Em depoimento na audiência de custódia, Caio mencionou também que foi agredido com dois tapas nos rosto e levou um jato de spray de pimenta na face. Essas acusações serão apuradas junto à Comissão de Direitos Humanos da 8ª Subseção, afirmou o advogado que defende Caio, Douglas de Assis.
"O tempo todo ele estava dizendo que era inocente, não ofereceu resistência, apesar dos maus tratos. Ele falava para mim: 'mãe, não fui eu, eu não fiz nada de errado' e eu sabia que ele estava falando a verdade. Não tenho mais sossego, não durmo, não como, jogaram ele dentro de um presídio sem direito de defesa e sem prova contundente. Nós temos várias provas, mas não fomos ouvidos em momento nenhum", desabafou Rosangela.

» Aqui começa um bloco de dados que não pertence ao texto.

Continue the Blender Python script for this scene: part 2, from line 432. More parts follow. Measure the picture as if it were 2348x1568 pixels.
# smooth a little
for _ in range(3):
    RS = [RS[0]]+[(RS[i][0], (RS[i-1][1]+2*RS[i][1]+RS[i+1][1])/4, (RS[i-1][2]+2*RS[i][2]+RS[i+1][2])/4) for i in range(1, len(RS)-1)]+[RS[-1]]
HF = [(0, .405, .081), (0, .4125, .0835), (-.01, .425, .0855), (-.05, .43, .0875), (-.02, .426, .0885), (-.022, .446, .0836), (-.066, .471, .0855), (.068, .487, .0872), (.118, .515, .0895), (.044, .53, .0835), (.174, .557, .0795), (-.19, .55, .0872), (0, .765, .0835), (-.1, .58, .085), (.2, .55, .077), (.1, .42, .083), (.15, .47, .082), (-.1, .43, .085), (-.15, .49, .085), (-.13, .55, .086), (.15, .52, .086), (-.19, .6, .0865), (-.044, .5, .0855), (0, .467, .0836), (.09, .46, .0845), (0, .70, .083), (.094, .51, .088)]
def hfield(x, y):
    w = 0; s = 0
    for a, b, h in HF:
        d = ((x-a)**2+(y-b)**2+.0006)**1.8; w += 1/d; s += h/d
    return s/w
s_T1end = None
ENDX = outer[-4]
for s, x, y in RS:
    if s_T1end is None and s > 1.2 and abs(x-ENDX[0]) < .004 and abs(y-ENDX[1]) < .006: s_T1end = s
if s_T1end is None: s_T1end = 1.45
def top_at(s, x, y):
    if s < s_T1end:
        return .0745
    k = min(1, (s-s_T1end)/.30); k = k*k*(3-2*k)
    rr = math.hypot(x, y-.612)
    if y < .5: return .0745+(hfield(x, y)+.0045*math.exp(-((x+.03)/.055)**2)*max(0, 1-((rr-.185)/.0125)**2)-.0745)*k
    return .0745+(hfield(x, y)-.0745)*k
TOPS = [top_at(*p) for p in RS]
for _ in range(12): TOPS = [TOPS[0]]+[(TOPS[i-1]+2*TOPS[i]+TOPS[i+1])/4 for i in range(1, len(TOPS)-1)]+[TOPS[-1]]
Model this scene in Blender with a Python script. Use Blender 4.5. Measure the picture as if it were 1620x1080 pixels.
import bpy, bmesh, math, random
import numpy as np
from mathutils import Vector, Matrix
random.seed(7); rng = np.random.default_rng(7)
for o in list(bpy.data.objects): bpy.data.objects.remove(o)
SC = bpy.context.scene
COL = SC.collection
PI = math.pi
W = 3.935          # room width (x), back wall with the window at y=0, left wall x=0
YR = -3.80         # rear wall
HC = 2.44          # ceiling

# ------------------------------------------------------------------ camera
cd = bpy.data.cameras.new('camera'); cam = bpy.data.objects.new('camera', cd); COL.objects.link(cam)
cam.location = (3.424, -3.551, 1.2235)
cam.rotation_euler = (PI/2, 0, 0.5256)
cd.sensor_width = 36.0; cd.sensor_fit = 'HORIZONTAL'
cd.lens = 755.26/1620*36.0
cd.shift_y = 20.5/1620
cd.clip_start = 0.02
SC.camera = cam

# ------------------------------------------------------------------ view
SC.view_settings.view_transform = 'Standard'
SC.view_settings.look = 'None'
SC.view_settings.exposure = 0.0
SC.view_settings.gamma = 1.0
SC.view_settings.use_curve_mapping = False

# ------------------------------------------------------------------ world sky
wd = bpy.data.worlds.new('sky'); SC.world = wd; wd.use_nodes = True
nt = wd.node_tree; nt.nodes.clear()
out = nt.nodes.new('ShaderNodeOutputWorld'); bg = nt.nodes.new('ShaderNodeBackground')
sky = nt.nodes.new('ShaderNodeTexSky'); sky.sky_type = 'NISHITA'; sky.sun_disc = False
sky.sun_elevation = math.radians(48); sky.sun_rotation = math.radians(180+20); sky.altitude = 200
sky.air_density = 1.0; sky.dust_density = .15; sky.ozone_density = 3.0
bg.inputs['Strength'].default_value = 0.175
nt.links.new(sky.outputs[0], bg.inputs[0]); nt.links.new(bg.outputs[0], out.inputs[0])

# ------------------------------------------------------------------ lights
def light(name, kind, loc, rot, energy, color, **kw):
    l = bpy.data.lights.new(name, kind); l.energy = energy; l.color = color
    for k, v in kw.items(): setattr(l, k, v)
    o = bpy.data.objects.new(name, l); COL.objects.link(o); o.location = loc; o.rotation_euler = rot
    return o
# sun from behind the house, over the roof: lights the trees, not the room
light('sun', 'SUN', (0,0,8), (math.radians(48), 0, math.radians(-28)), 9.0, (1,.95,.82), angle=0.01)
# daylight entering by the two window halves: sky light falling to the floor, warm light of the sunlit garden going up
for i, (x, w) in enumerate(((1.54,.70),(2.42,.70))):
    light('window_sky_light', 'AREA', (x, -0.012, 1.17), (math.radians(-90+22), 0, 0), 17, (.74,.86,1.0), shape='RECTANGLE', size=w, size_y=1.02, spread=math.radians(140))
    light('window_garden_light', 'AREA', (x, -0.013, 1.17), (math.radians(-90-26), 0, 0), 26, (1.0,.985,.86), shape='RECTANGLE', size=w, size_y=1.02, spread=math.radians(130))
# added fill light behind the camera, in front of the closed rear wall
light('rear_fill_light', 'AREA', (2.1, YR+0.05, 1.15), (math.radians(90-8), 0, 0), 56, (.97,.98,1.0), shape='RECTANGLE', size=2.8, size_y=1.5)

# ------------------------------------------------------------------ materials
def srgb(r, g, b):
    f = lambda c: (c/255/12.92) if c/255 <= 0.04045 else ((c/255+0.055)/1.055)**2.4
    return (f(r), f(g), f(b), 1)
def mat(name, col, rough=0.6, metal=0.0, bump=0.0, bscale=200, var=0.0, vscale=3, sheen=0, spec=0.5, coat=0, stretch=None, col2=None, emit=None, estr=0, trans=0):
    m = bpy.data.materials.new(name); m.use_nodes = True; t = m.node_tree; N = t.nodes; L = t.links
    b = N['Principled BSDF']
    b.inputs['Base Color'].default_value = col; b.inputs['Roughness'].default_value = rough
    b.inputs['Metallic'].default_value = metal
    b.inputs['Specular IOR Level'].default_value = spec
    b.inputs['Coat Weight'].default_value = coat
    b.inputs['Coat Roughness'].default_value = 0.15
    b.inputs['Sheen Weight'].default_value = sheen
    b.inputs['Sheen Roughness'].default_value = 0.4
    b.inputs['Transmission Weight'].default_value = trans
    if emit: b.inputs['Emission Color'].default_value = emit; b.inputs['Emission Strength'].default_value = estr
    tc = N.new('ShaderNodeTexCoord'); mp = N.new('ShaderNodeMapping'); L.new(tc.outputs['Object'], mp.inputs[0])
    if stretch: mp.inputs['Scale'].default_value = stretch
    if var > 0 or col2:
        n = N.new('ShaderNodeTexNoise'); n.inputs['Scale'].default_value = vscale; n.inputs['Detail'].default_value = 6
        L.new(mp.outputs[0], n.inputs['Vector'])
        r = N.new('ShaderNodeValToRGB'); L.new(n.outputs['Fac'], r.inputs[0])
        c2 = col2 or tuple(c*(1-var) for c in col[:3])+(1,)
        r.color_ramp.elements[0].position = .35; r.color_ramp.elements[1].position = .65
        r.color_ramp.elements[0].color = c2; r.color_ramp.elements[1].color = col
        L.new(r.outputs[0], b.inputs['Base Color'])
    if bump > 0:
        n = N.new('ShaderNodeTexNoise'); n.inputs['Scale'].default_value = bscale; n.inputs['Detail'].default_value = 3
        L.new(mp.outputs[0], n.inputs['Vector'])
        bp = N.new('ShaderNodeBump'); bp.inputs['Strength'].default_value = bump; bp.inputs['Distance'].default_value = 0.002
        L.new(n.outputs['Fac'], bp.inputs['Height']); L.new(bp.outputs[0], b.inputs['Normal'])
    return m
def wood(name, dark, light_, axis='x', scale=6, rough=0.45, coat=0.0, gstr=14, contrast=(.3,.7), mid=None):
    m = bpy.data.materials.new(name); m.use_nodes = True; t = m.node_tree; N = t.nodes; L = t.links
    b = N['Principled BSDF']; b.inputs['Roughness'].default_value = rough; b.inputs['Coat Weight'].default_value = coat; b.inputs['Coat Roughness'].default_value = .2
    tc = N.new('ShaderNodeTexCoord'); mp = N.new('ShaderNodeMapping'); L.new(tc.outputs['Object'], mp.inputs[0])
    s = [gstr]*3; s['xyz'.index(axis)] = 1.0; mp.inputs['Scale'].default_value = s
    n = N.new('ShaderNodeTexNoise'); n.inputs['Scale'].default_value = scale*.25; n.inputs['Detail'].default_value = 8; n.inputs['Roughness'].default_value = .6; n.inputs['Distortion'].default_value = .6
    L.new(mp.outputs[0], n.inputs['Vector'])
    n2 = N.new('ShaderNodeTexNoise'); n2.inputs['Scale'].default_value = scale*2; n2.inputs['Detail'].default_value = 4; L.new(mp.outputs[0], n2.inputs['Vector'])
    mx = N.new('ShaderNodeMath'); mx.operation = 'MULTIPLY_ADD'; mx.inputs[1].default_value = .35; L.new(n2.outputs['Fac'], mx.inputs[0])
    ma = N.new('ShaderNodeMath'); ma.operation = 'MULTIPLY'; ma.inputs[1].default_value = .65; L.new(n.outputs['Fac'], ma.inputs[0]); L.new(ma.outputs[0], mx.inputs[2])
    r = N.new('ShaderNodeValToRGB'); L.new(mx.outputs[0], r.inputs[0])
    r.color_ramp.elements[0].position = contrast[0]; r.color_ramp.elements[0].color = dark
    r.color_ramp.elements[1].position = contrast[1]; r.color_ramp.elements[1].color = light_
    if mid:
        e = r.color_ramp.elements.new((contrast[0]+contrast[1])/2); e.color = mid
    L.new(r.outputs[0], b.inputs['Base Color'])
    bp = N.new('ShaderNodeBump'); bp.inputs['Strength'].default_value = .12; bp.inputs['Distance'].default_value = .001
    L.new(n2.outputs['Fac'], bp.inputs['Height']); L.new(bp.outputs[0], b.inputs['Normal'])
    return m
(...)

Sonho de seguir carreira militar
Aos 20 anos, Caio queria investir no estudo para seguir carreira militar. A mãe diz que ele ficou muito feliz em poder servir o Exército nos últimos meses e que desejava retornar ao meio militar. Caio também estava na reta final do processo para tirar carteira de habilitação e aguardava a marcação da prova no Detran. Porém, se ele for convocado e ainda estiver dentro do presídio, vai perder todo o processo e o valor de R$ 2 mil investido nas aulas.
Além de ser disciplinado, a mãe relata que Caio prestava serviços à comunidade através de um grupo de percussionistas. Há mais de uma semana sem conseguir falar com o filho, Rosangela diz sofrer a dor de ver ele preso e sem conseguir fazer nada, mesmo tendo provas.
O advogado do rapaz disse aguardar o processo sair da custódia e ir para a Comarca de São Gonçalo, ainda sem data definida. "Vamos revogar a prisão preventiva juntando o GPS do celular dele e as câmeras de segurança, dizendo que essa prisão foi desnecessária. Já a família só poderá ver o Caio, preso no presídio de Benfica, quando a carteirinha de visitante chegar e o prazo é de até 60 dias", explicou.
Questionada sobre os relatos de agressão por parte dos policiais, a Polícia Civil informou apenas que o caso foi encaminhado à Justiça. O Segurança Presente confirmou que os agentes realizaram a prisão de dois suspeitos no bairro Laranjal, após eles serem identificados pela vítima como autores do roubo de sua motocicleta.
Após a abordagem dos policiais e o reconhecimento feito pela vítima, os dois homens foram conduzidos para a 74ª DP. Sobre a acusação de agressão por parte dos agentes, a coordenação da Operação Segurança Presente disse "não ter conhecimento da informação, mas repudia a ideia de ter seus agentes envolvidos em tais práticas e irá apurar para que o fato seja devidamente esclarecido."